Operation Complexity
Lookup O(log n)
Insert O(log n)
Delete O(log n)
Range Scan O(log n + k)

For hash indexes:

Operation Complexity
Equality Search O(1) average
Range Search O(n)

For LSM trees:

Operation Complexity
Lookup O(log n) expected
Insert Very efficient
Range Scan Good

Actual performance depends more on I/O patterns than asymptotic complexity.

Common Mistakes

A common mistake is assuming every query should use an index. For large result sets, table scans may be faster.

Another mistake is creating indexes on low-cardinality columns that provide little filtering power.

A third mistake is choosing hash indexes when range queries are important.

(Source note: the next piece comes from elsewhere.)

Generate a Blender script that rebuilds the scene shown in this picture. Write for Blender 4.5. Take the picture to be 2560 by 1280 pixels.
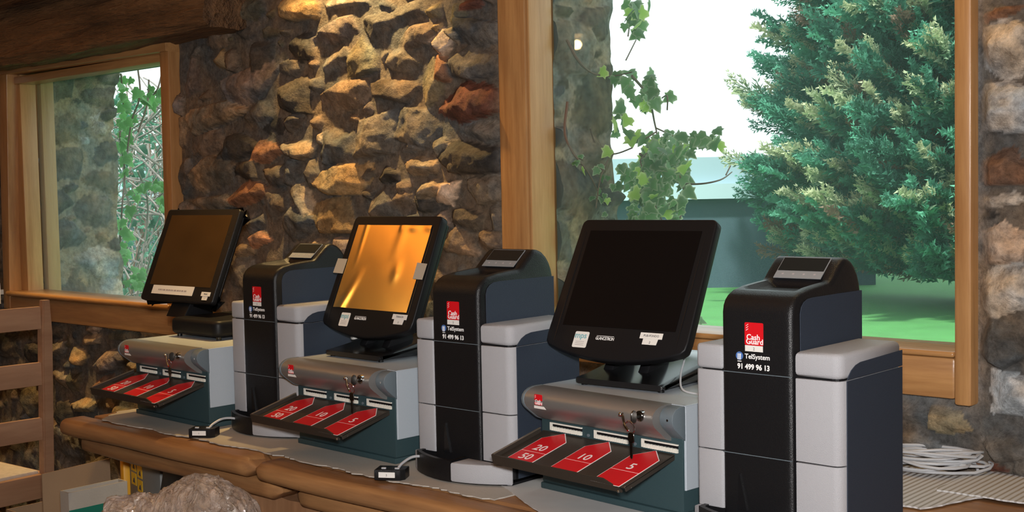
import bpy, bmesh, math, random
import numpy as np
from mathutils import Vector, Matrix

# ------------------------------------------------------------------ scene, camera, light
for o in list(bpy.data.objects): bpy.data.objects.remove(o)
SC = bpy.context.scene
COL = SC.collection
rnd = random.Random(7)
SC.view_settings.view_transform = 'Standard'
SC.view_settings.look = 'None'
SC.view_settings.exposure = 0.0
SC.view_settings.gamma = 1.0
SC.view_settings.use_curve_mapping = False

ZC = 0.85                       # counter top height
EYE = np.array([0.0, 0.0, ZC + 0.58])
FPX = 3058.47                   # focal length in pixels of the 2560 frame
YAW, PITCH, ROLL = -0.734, 0.0537, -0.0205
FW = np.array([math.sin(YAW)*math.cos(PITCH), math.cos(YAW)*math.cos(PITCH), -math.sin(PITCH)])
_rt = np.array([math.cos(YAW), -math.sin(YAW), 0.0]); _up = np.cross(_rt, FW)
RT = math.cos(ROLL)*_rt + math.sin(ROLL)*_up
UP = -math.sin(ROLL)*_rt + math.cos(ROLL)*_up
cd = bpy.data.cameras.new('camera'); cam = bpy.data.objects.new('camera', cd); COL.objects.link(cam)
cd.sensor_width = 36.0; cd.lens = FPX*36.0/2560.0; cd.clip_start = 0.05; cd.clip_end = 300
M = Matrix([[RT[i], UP[i], -FW[i], EYE[i]] for i in range(3)] + [[0, 0, 0, 1]])
cam.matrix_world = M
SC.camera = cam

def ray(u, v): return FW + RT*(u-1280)/FPX - UP*(v-640)/FPX
def onZ(u, v, z):
    r = ray(u, v); return EYE + r*(z-EYE[2])/r[2]
def onY(u, v, y):
    r = ray(u, v); return EYE + r*y/r[1]
def onX(u, v, x):
    r = ray(u, v); return EYE + r*x/r[0]

# world: bright overcast sky
W = bpy.data.worlds.new('sky'); SC.world = W; W.use_nodes = True
nt = W.node_tree; bg = nt.nodes['Background']
bg.inputs[0].default_value = (0.90, 0.97, 1.0, 1); bg.inputs[1].default_value = 1.9

def lamp(kind, name, loc, energy, color, target=None, **kw):
    ld = bpy.data.lights.new(name, kind); ld.energy = energy; ld.color = color
    for k, v in kw.items(): setattr(ld, k, v)
    o = bpy.data.objects.new(name, ld); COL.objects.link(o); o.location = loc
    if target is not None:
        d = Vector(target)-Vector(loc); o.rotation_euler = d.to_track_quat('-Z', 'Y').to_euler()
    return o
# soft sun over the roof, lights the garden
lamp('SUN', 'sun', (0, 0, 20), 6.0, (1.0, 0.97, 0.9), target=(-7.5, 9.0, 0.0), angle=math.radians(4))
# the flash of the camera
lamp('AREA', 'camera_flash', (0.05, -0.03, ZC+0.70), 57.0, (1.0, 0.97, 0.95), target=(-1.9, 2.1, 1.1), shape='RECTANGLE', size=0.12, size_y=0.08)
# area fill added above and behind the camera for ambient room light
lamp('AREA', 'room_fill', (0.3, -0.6, 2.5), 7.0, (1.0, 0.93, 0.84), target=(-1.5, 1.8, 0.9), shape='RECTANGLE', size=1.6, size_y=1.0)
# warm down lights along the stone wall
for i, (x, y, e) in enumerate(((-2.75, 2.16, 12), (-4.2, 2.0, 12), (-1.0, 2.2, 1.2))):
    lamp('SPOT', 'wall_spot', (x, y, 2.52), e*12.5, (1.0, 0.66, 0.26), target=(x+0.05, 2.44, 1.15), spot_size=math.radians(72), spot_blend=0.8, shadow_soft_size=0.02)

# ------------------------------------------------------------------ helpers
def srgb(r, g, b):
    f = lambda c: (c/12.92 if c <= 0.04045 else ((c+0.055)/1.055)**2.4)
    return (f(r/255), f(g/255), f(b/255), 1.0)

MATS = {}
def new_mat(name):
    m = bpy.data.materials.new(name); m.use_nodes = True; MATS[name] = m
    return m, m.node_tree, m.node_tree.nodes['Principled BSDF']
def N(nt, t, **kw):
    n = nt.nodes.new(t)
    for k, v in kw.items():
        if k in n.inputs.keys(): n.inputs[k].default_value = v
        else: setattr(n, k, v)
    return n
def plain(name, col, rough=0.5, metal=0.0, spec=0.5, bump=0.0, bscale=400, var=0.0, vscale=30, coat=0.0):
    m, nt, p = new_mat(name)
    p.inputs['Base Color'].default_value = col; p.inputs['Roughness'].default_value = rough
    p.inputs['Metallic'].default_value = metal; p.inputs['Specular IOR Level'].default_value = spec
    p.inputs['Coat Weight'].default_value = coat
    tc = N(nt, 'ShaderNodeTexCoord')
    if bump > 0:
        no = N(nt, 'ShaderNodeTexNoise', Scale=bscale, Detail=2.0); b = N(nt, 'ShaderNodeBump', Strength=bump, Distance=0.002)
        nt.links.new(tc.outputs['Object'], no.inputs['Vector']); nt.links.new(no.outputs['Fac'], b.inputs['Height']); nt.links.new(b.outputs['Normal'], p.inputs['Normal'])
    if var > 0:
        no = N(nt, 'ShaderNodeTexNoise', Scale=vscale, Detail=4.0)
        mr = N(nt, 'ShaderNodeMapRange'); mr.inputs['To Min'].default_value = 1-var; mr.inputs['To Max'].default_value = 1+var
        mx = N(nt, 'ShaderNodeMix', data_type='RGBA', blend_type='MULTIPLY'); mx.inputs[0].default_value = 1
        nt.links.new(tc.outputs['Object'], no.inputs['Vector']); nt.links.new(no.outputs['Fac'], mr.inputs['Value'])
        mx.inputs[6].default_value = col; nt.links.new(mr.outputs[0], mx.inputs[7]); nt.links.new(mx.outputs[2], p.inputs['Base Color'])
    return m
def wood(name, c1, c2, axis=0, scale=14, rough=0.45, stretch=0.08, bump=0.25, bdist=0.004):
    m, nt, p = new_mat(name)
    tc = N(nt, 'ShaderNodeTexCoord'); mp = N(nt, 'ShaderNodeMapping')
    s = [1, 1, 1]; s[axis] = stretch; mp.inputs['Scale'].default_value = s
    n1 = N(nt, 'ShaderNodeTexNoise', Scale=scale, Detail=6.0, Roughness=0.6, Distortion=0.6)
    n2 = N(nt, 'ShaderNodeTexNoise', Scale=scale*7, Detail=4.0, Roughness=0.6)
    n3 = N(nt, 'ShaderNodeTexNoise', Scale=2.2, Detail=2.0)
    nt.links.new(tc.outputs['Object'], mp.inputs['Vector'])
    for n in (n1, n2): nt.links.new(mp.outputs[0], n.inputs['Vector'])
    nt.links.new(tc.outputs['Object'], n3.inputs['Vector'])
    a = N(nt, 'ShaderNodeMath', operation='MULTIPLY_ADD'); a.inputs[1].default_value = 0.45
    nt.links.new(n2.outputs['Fac'], a.inputs[0])
    b = N(nt, 'ShaderNodeMath', operation='MULTIPLY_ADD'); b.inputs[1].default_value = 0.4; b.inputs[2].default_value = -0.2
    nt.links.new(n3.outputs['Fac'], b.inputs[0])
    c = N(nt, 'ShaderNodeMath', operation='ADD'); nt.links.new(n1.outputs['Fac'], c.inputs[0]); nt.links.new(b.outputs[0], c.inputs[1])
    nt.links.new(c.outputs[0], a.inputs[2])
    cr = N(nt, 'ShaderNodeValToRGB'); e = cr.color_ramp
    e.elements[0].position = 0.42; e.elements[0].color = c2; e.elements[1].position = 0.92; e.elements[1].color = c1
    nt.links.new(a.outputs[0], cr.inputs[0]); nt.links.new(cr.outputs[0], p.inputs['Base Color'])
    bp = N(nt, 'ShaderNodeBump', Strength=bump, Distance=bdist); nt.links.new(a.outputs[0], bp.inputs['Height']); nt.links.new(bp.outputs[0], p.inputs['Normal'])
    p.inputs['Roughness'].default_value = rough
    return m
def attr_mat(name, rough=0.8, speck=0.0, bump=0.3, bscale=60, trans=0.0, spec=0.3, tint=(1, 1, 1, 1)):
    m, nt, p = new_mat(name)
    at = N(nt, 'ShaderNodeAttribute', attribute_name='Col'); tc = N(nt, 'ShaderNodeTexCoord')
    out = at.outputs['Color']
    if speck > 0:
        n1 = N(nt, 'ShaderNodeTexNoise', Scale=bscale*0.5, Detail=8.0, Roughness=0.75)
        n2 = N(nt, 'ShaderNodeTexNoise', Scale=9.0, Detail=3.0)
        nt.links.new(tc.outputs['Object'], n1.inputs['Vector']); nt.links.new(tc.outputs['Object'], n2.inputs['Vector'])
        mr = N(nt, 'ShaderNodeMapRange'); mr.inputs['From Min'].default_value = 0.3; mr.inputs['From Max'].default_value = 0.7
        mr.inputs['To Min'].default_value = 1-speck; mr.inputs['To Max'].default_value = 1+speck
        nt.links.new(n1.outputs['Fac'], mr.inputs['Value'])
        mx = N(nt, 'ShaderNodeMix', data_type='RGBA', blend_type='MULTIPLY'); mx.inputs[0].default_value = 1
        nt.links.new(out, mx.inputs[6]); nt.links.new(mr.outputs[0], mx.inputs[7])
        cr = N(nt, 'ShaderNodeValToRGB'); cr.color_ramp.elements[0].position = 0.35; cr.color_ramp.elements[0].color = (0.75, 0.85, 0.95, 1)
        cr.color_ramp.elements[1].position = 0.65; cr.color_ramp.elements[1].color = (1.3, 1.05, 0.8, 1)
        nt.links.new(n2.outputs['Fac'], cr.inputs[0])
        m2 = N(nt, 'ShaderNodeMix', data_type='RGBA', blend_type='MULTIPLY'); m2.inputs[0].default_value = 1
        nt.links.new(mx.outputs[2], m2.inputs[6]); nt.links.new(cr.outputs[0], m2.inputs[7]); out = m2.outputs[2]
        b = N(nt, 'ShaderNodeBump', Strength=bump, Distance=0.012)
        n3 = N(nt, 'ShaderNodeTexNoise', Scale=bscale, Detail=8.0, Roughness=0.7); nt.links.new(tc.outputs['Object'], n3.inputs['Vector'])
        nt.links.new(n3.outputs['Fac'], b.inputs['Height']); nt.links.new(b.outputs[0], p.inputs['Normal'])
    nt.links.new(out, p.inputs['Base Color']); p.inputs['Roughness'].default_value = rough; p.inputs['Specular IOR Level'].default_value = spec
    if trans > 0:
        tr = N(nt, 'ShaderNodeBsdfTranslucent'); ms = N(nt, 'ShaderNodeMixShader'); ms.inputs[0].default_value = trans
        nt.links.new(out, tr.inputs['Color']); nt.links.new(p.outputs[0], ms.inputs[1]); nt.links.new(tr.outputs[0], ms.inputs[2])
        nt.links.new(ms.outputs[0], nt.nodes['Material Output'].inputs['Surface'])
    return m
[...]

Finally, many developers focus exclusively on algorithmic complexity while ignoring storage behavior. In database systems, reducing I/O often matters more than reducing comparisons.

Takeaway

Database search structures adapt classical search techniques to the realities of storage systems. B-trees dominate transactional databases because they combine logarithmic search with efficient range scans and excellent page utilization. Hash indexes optimize exact lookups. LSM trees optimize write-heavy workloads. Bloom filters eliminate unnecessary searches, while query optimizers choose among competing access paths. Although the structures differ from textbook examples, the underlying principles remain familiar: partition the search space, maintain useful summaries, and eliminate as much work as possible before touching the underlying data.